Heutige Kritik klingt zahmer, nüchterner. Für einen „Fehler“ hält nicht nur der FDP-Politiker Benjamin Strasser die Entscheidung, in der jetzigen Lage weiterhin saudische Uniformierte fortzubilden. „Wo die Bundespolizei ausbildet“, sagte er dem „Spiegel“, da „sollten wir uns sicher sein können, dass Erlerntes nicht später unter Missachtung von Menschenrechten angewendet wird“.

"Völlig verantwortungslos"

Es brauchte nicht erst den Fall Khashoggi, um zu wissen, wie Saudi-Arabien es mit Menschenrechten hält. Sie gelten auch in „anderen Kulturen“, denn bekanntlich haben die Menschen dort nicht auch andere Nerven. Die Linke Sevim Dagdelen sagte dem Deutschlandfunk, hier wolle man „unter dem Radar“ die Beziehungen normalisieren. Das sei „völlig verantwortungslos“, da die Lage noch dieselbe sei.

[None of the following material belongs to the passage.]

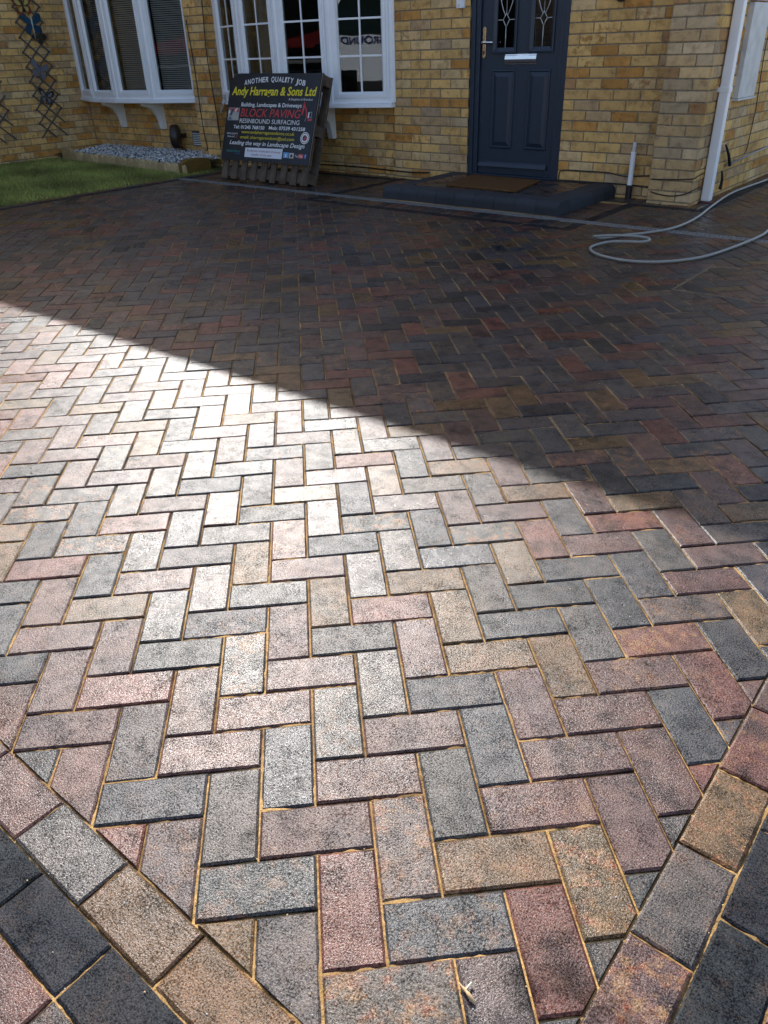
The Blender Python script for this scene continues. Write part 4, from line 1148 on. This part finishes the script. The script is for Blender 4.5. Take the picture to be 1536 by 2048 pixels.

Das Kalkül der Doppelstandards in solchen Fällen folgt einer Binnenlogik: Menschenrechte werden angemahnt, hier und da kleine Handelsschrauben angezogen. Ansonsten sind dem Westen Staaten, die Terror gegen Oppositionelle anwenden, gut genug als Verbündete etwa gegen nichtstaatlichen Terror. Allerdings sendet solches Kalkül dauerhaft falsche Signale, psychologisch wie politisch. Denn in den Augen der anderen billigt man implizit, worüber man ihnen gegenüber zwei Augen zudrückt.